Return the whole listing, line for line, without the pictures in it.
[START Data for the task]
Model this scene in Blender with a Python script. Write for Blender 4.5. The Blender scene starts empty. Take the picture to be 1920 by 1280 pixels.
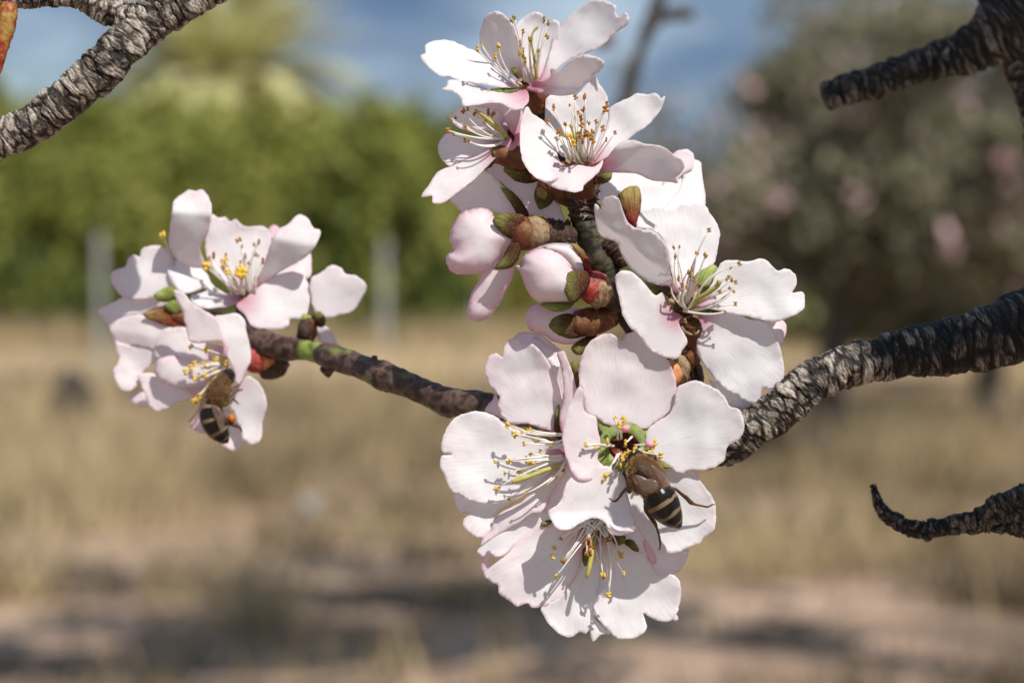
import bpy, math, random
import numpy as np
from mathutils import Vector, Matrix, noise
from mathutils.geometry import delaunay_2d_cdt

# ------------------------------------------------------------------ camera, sky, sun, exposure
scene = bpy.context.scene
COL = scene.collection
PITCH = math.atan(140 / 4800.0)
cam_data = bpy.data.cameras.new("camera")
cam = bpy.data.objects.new("camera", cam_data)
COL.objects.link(cam)
scene.camera = cam
cam.location = (0, 0, 1.4)
cam.rotation_euler = (math.radians(90) - PITCH, 0, 0)
cam_data.sensor_fit = 'HORIZONTAL'
cam_data.sensor_width = 36
cam_data.lens = 90
cam_data.clip_start = 0.01
cam_data.clip_end = 3000
cam_data.dof.use_dof = True
cam_data.dof.focus_distance = 0.4985
cam_data.dof.aperture_fstop = 15.5
cam_data.dof.aperture_blades = 0

SUN = Vector((0.34, -0.55, 0.75)).normalized()      # towards the sun
SUN_EL = math.asin(SUN.z)
SUN_ROT = math.atan2(SUN.x, SUN.y)
sun_data = bpy.data.lights.new("sun", 'SUN')
sun_data.energy = 4.9
sun_data.angle = math.radians(0.5)
sun_data.color = (1.0, 0.96, 0.90)
sun = bpy.data.objects.new("sun", sun_data)
sun.rotation_euler = SUN.to_track_quat('Z', 'Y').to_euler()
sun.location = (2, -5, 6)
COL.objects.link(sun)

world = bpy.data.worlds.new("World")
scene.world = world
world.use_nodes = True
wn = world.node_tree
wn.nodes.clear()
def wnode(t, **kw):
    n = wn.nodes.new(t)
    for k, v in kw.items():
        setattr(n, k, v)
    return n
w_out = wnode('ShaderNodeOutputWorld')
w_bg = wnode('ShaderNodeBackground')
w_bg.inputs[1].default_value = 0.10
w_sky = wnode('ShaderNodeTexSky', sky_type='NISHITA')
w_sky.sun_disc = False
w_sky.sun_elevation = SUN_EL
w_sky.sun_rotation = SUN_ROT
w_sky.dust_density = 0.6
w_sky.ozone_density = 2.0
w_tc = wnode('ShaderNodeTexCoord')
w_map = wnode('ShaderNodeMapping')
w_map.inputs['Scale'].default_value = (5.0, 5.0, 19.0)
w_map.inputs['Location'].default_value = (0.3, 0.0, 0.35)
w_noi = wnode('ShaderNodeTexNoise')
w_noi.inputs['Scale'].default_value = 1.0
w_noi.inputs['Detail'].default_value = 4.0
w_ramp = wnode('ShaderNodeValToRGB')
cr = w_ramp.color_ramp
cr.elements[0].position = 0.38; cr.elements[0].color = (0.72, 1.42, 2.85, 1)
cr.elements[1].position = 0.64; cr.elements[1].color = (5.4, 6.7, 7.8, 1)
e = cr.elements.new(0.50); e.color = (1.7, 2.45, 3.7, 1)
w_noi2 = wnode('ShaderNodeTexNoise')
w_noi2.inputs['Scale'].default_value = 0.6
w_noi2.inputs['Detail'].default_value = 2.0
w_r2 = wnode('ShaderNodeValToRGB')
w_r2.color_ramp.elements[0].position = 0.34; w_r2.color_ramp.elements[0].color = (0.45, 0.45, 0.45, 1)
w_r2.color_ramp.elements[1].position = 0.6; w_r2.color_ramp.elements[1].color = (0.95, 0.95, 0.95, 1)
w_mix = wnode('ShaderNodeMixRGB')
L = wn.links.new
L(w_tc.outputs['Generated'], w_map.inputs['Vector'])
L(w_map.outputs[0], w_noi.inputs['Vector'])
L(w_map.outputs[0], w_noi2.inputs['Vector'])
L(w_noi.outputs[0], w_ramp.inputs[0])
L(w_noi2.outputs[0], w_r2.inputs[0])
L(w_r2.outputs[0], w_mix.inputs[0])
L(w_sky.outputs[0], w_mix.inputs[1])
L(w_ramp.outputs[0], w_mix.inputs[2])
L(w_mix.outputs[0], w_bg.inputs[0])
L(w_bg.outputs[0], w_out.inputs[0])

scene.view_settings.view_transform = 'Standard'
scene.view_settings.look = 'None'
scene.view_settings.exposure = 0.16
scene.view_settings.gamma = 1.0
scene.view_settings.use_curve_mapping = False
scene.render.engine = 'CYCLES'
scene.cycles.use_denoising = True
scene.cycles.max_bounces = 8
scene.cycles.transparent_max_bounces = 8

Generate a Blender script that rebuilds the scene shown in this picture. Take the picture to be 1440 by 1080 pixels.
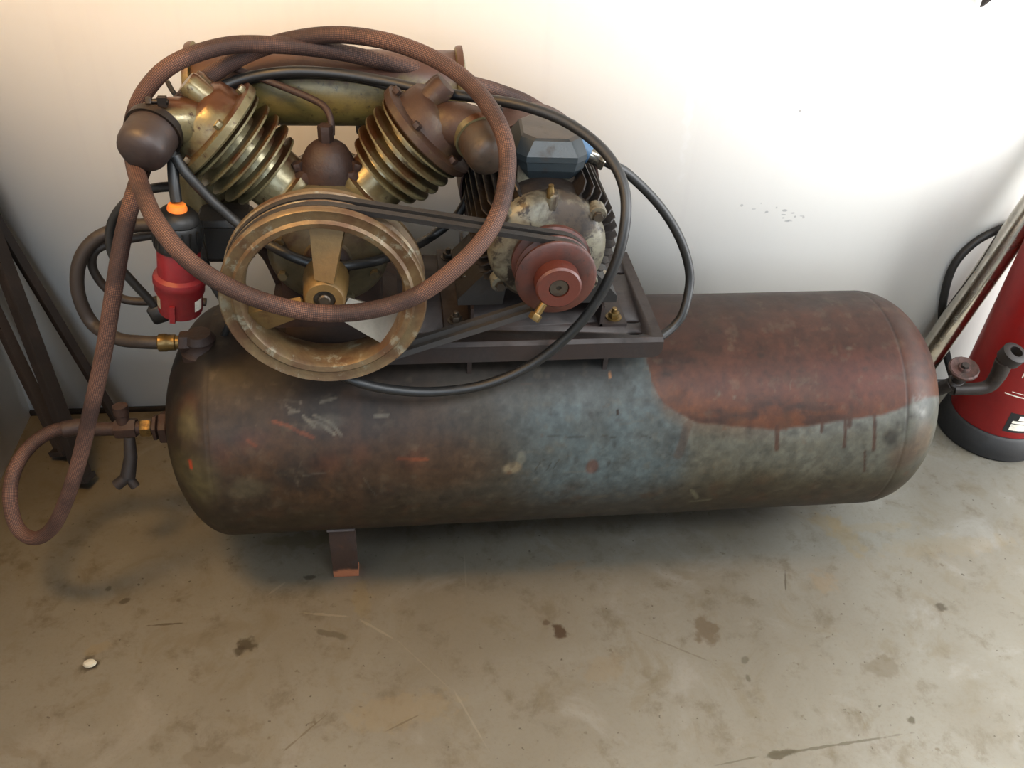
[END Data for the task]
(Task output)
Model this scene in Blender with a Python script. Write for Blender 4.5. The Blender scene starts empty. Take the picture to be 1920 by 1280 pixels.
import bpy, math, random
import numpy as np
from mathutils import Vector, Matrix, noise
from mathutils.geometry import delaunay_2d_cdt

# ------------------------------------------------------------------ camera, sky, sun, exposure
scene = bpy.context.scene
COL = scene.collection
PITCH = math.atan(140 / 4800.0)
cam_data = bpy.data.cameras.new("camera")
cam = bpy.data.objects.new("camera", cam_data)
COL.objects.link(cam)
scene.camera = cam
cam.location = (0, 0, 1.4)
cam.rotation_euler = (math.radians(90) - PITCH, 0, 0)
cam_data.sensor_fit = 'HORIZONTAL'
cam_data.sensor_width = 36
cam_data.lens = 90
cam_data.clip_start = 0.01
cam_data.clip_end = 3000
cam_data.dof.use_dof = True
cam_data.dof.focus_distance = 0.4985
cam_data.dof.aperture_fstop = 15.5
cam_data.dof.aperture_blades = 0

SUN = Vector((0.34, -0.55, 0.75)).normalized()      # towards the sun
SUN_EL = math.asin(SUN.z)
SUN_ROT = math.atan2(SUN.x, SUN.y)
sun_data = bpy.data.lights.new("sun", 'SUN')
sun_data.energy = 4.9
sun_data.angle = math.radians(0.5)
sun_data.color = (1.0, 0.96, 0.90)
sun = bpy.data.objects.new("sun", sun_data)
sun.rotation_euler = SUN.to_track_quat('Z', 'Y').to_euler()
sun.location = (2, -5, 6)
COL.objects.link(sun)

world = bpy.data.worlds.new("World")
scene.world = world
world.use_nodes = True
wn = world.node_tree
wn.nodes.clear()
def wnode(t, **kw):
    n = wn.nodes.new(t)
    for k, v in kw.items():
        setattr(n, k, v)
    return n
w_out = wnode('ShaderNodeOutputWorld')
w_bg = wnode('ShaderNodeBackground')
w_bg.inputs[1].default_value = 0.10
w_sky = wnode('ShaderNodeTexSky', sky_type='NISHITA')
w_sky.sun_disc = False
w_sky.sun_elevation = SUN_EL
w_sky.sun_rotation = SUN_ROT
w_sky.dust_density = 0.6
w_sky.ozone_density = 2.0
w_tc = wnode('ShaderNodeTexCoord')
w_map = wnode('ShaderNodeMapping')
w_map.inputs['Scale'].default_value = (5.0, 5.0, 19.0)
w_map.inputs['Location'].default_value = (0.3, 0.0, 0.35)
w_noi = wnode('ShaderNodeTexNoise')
w_noi.inputs['Scale'].default_value = 1.0
w_noi.inputs['Detail'].default_value = 4.0
w_ramp = wnode('ShaderNodeValToRGB')
cr = w_ramp.color_ramp
cr.elements[0].position = 0.38; cr.elements[0].color = (0.72, 1.42, 2.85, 1)
cr.elements[1].position = 0.64; cr.elements[1].color = (5.4, 6.7, 7.8, 1)
e = cr.elements.new(0.50); e.color = (1.7, 2.45, 3.7, 1)
w_noi2 = wnode('ShaderNodeTexNoise')
w_noi2.inputs['Scale'].default_value = 0.6
w_noi2.inputs['Detail'].default_value = 2.0
w_r2 = wnode('ShaderNodeValToRGB')
w_r2.color_ramp.elements[0].position = 0.34; w_r2.color_ramp.elements[0].color = (0.45, 0.45, 0.45, 1)
w_r2.color_ramp.elements[1].position = 0.6; w_r2.color_ramp.elements[1].color = (0.95, 0.95, 0.95, 1)
w_mix = wnode('ShaderNodeMixRGB')
L = wn.links.new
L(w_tc.outputs['Generated'], w_map.inputs['Vector'])
L(w_map.outputs[0], w_noi.inputs['Vector'])
L(w_map.outputs[0], w_noi2.inputs['Vector'])
L(w_noi.outputs[0], w_ramp.inputs[0])
L(w_noi2.outputs[0], w_r2.inputs[0])
L(w_r2.outputs[0], w_mix.inputs[0])
L(w_sky.outputs[0], w_mix.inputs[1])
L(w_ramp.outputs[0], w_mix.inputs[2])
L(w_mix.outputs[0], w_bg.inputs[0])
L(w_bg.outputs[0], w_out.inputs[0])

scene.view_settings.view_transform = 'Standard'
scene.view_settings.look = 'None'
scene.view_settings.exposure = 0.16
scene.view_settings.gamma = 1.0
scene.view_settings.use_curve_mapping = False
scene.render.engine = 'CYCLES'
scene.cycles.use_denoising = True
scene.cycles.max_bounces = 8
scene.cycles.transparent_max_bounces = 8

Generate a Blender script that rebuilds the scene shown in this picture. Take the picture to be 1440 by 1080 pixels.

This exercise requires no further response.